The Guardian view on killing speed: a sensible restriction | Editorial



The Guardian view on killing speed: a sensible restriction

Speeding, one of the pleasures of modern life, will soon become technologically impossible. We will be well rid of it






Light trails of fast-moving cars on a busy motorway at dusk






‘A directive will require all cars sold after 2022 to contain devices that will discourage drivers from speeding.’
Photograph: Wojciech Lorbiecki/Alamy

Driving fast on a clear road is for many people one of the pleasures of modern life. It seems to express all the feelings of power and autonomy that the daily grind so cruelly denies us. Speed limits then become just another petty restriction to be shoved aside by people glorying in their proper freedom. But now, it seems, all this is to come to an end. A directive approved by the European commission, which will apply in the UK whether or not we leave the EU, will require all new cars sold after 2022 to contain devices that will discourage drivers from speeding, either by limiting the effect of the accelerator pedal or simply by nagging them as seatbelt warnings do today. This technology already exists and was in fact widely welcomed by the motoring press when it appeared on the mass market Ford Focus.

Once it becomes mandatory in all new cars though, we can expect resistance to increase. It is almost impossible to construct a good argument against the technological enforcement of existing law, but this won’t stop people trying. One motoring journalist has already suggested that drivers will be so frustrated to find others are observing the speed limit that they will overtake them recklessly – and that will of course be the fault of the new technology, not the overtaking driver.

Speed limits are held to be an infringement of personal liberty in a way that only some drug laws are, and they are at present even more widely flouted. This is bad for two reasons. The most obvious is safety. Speed does kill. Other things being equal, a collision will be more dangerous at higher speeds. Arguments about driver skill are irrelevant here. For any given degree of skill, higher speeds give less time to react. Then there is the environmental argument: so long as cars are powered by non-renewable resources, whether directly or indirectly, the extra energy they use when driving faster must contribute to climate change. From the driver’s point of view, these are irrelevant externalities but everyone, driver or not, must also live on this burning planet.

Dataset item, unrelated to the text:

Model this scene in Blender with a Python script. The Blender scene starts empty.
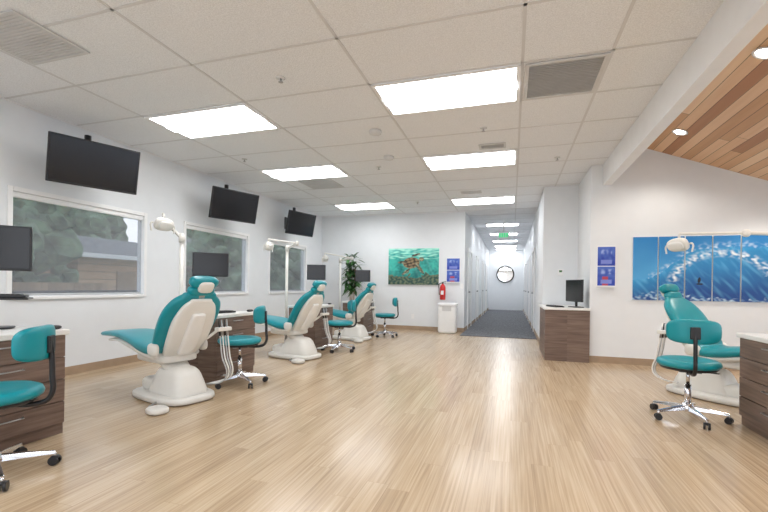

Perhaps the best arguments are those that concentrate on the hazards of automation more generally. There is a recognised tendency for drivers to put too much trust in automated systems, or to be bored into inattention by their apparent reliability. This has led to a couple of fatal crashes in the US. But those were the result of systems that offer to steer the car as well as to control its speed. It is difficult to imagine such problems of lethal boredom arising on the crowded twisty roads of Europe.

The speed limitations are only part of the package of measures proposed. They may not even be the most important. It’s possible that the most significant will be the mandatory introduction of data recorders, like aeroplane black boxes, which can be interrogated after crashes to find their cause. The data will be for the most part anonymised and temporary, but this will help to make both cars and drivers safer.